The Broker-Dealer Custodian's Active Role. Throughout the relevant period, an unnamed broker-dealer (“B/D”) was custodian for all individual accounts - Freeman's personal accounts and those belonging to clients he managed. Freeman conducted all securities trading through that B/D. While Freeman placed some separate trades directly in each client’s individual account, the vast majority of his trades were placed into the Adviser’s omnibus trading account.
In January 2013, the B/D’s surveillance unit detected that Freeman was using the omnibus trading account to trade stocks for his accounts.They specifically noted that 17 profitable day-trades in January had been executed through the omnibus trading account and then were allocated to one or more of his personal accounts. On or about January 25, 2013, the B/D called to warn him against using the omnibus account in this way and stressed that the omnibus trading account was to be used to allocate trades to multiple client accounts and not to allocate to one of his accounts.

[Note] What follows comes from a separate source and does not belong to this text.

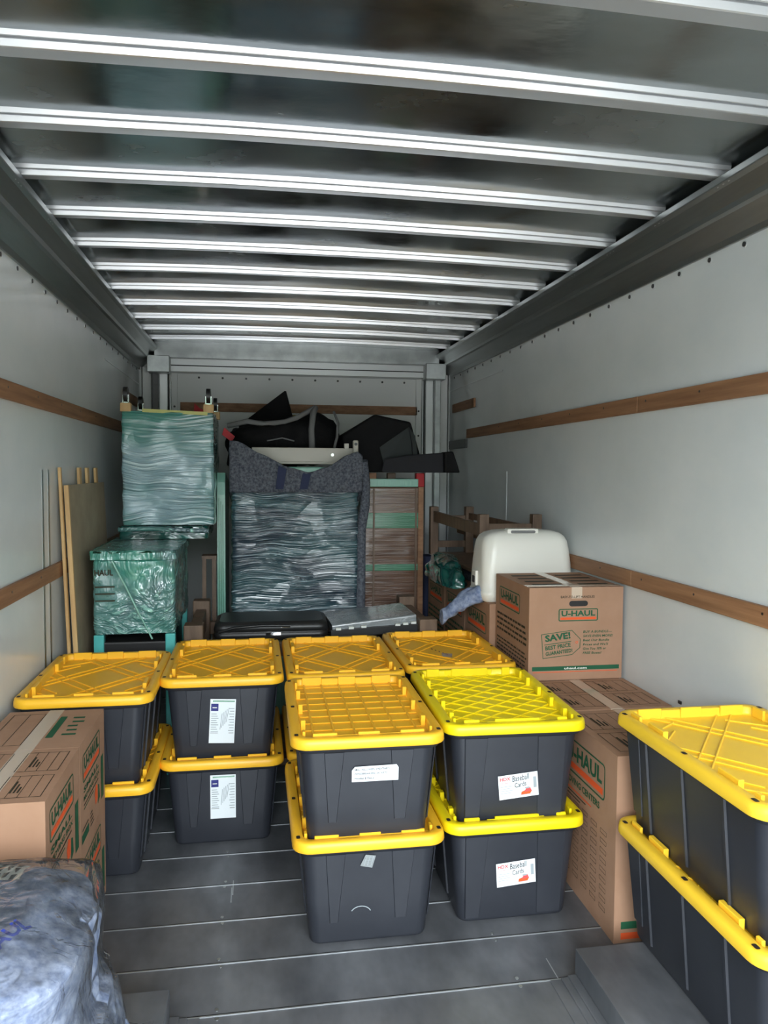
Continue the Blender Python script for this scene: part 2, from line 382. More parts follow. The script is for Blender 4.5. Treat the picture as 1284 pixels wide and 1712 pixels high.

Following that call, Freeman employed 2 different strategies so that his cherry-picking would go undetected:
- In one, he placed the initial trade in the omnibus account and the second trade through one of his personal accounts. He then allocated the initial trade to his personal account.
- In another, when Freeman allocated profitable trades to one of his personal accounts, he allocated a small portion of the profitable trade to a client account - with the rest of the profit going to a personal account.
In August 2013, the B/D inquired about a trading pattern it had detected from May through August 2013, whereby Freeman would allocate trades with intraday losses to clients, and would allocate trades with intraday profits to his personal accounts (less a small portion that he allocated to a client).
In mid-September 2013, the B/D informed Freeman that it was terminating its relationship with the Adviser because it had found improprieties in how he was using the omnibus trading account. At that point, Freeman’s cherry-picking of trades stopped.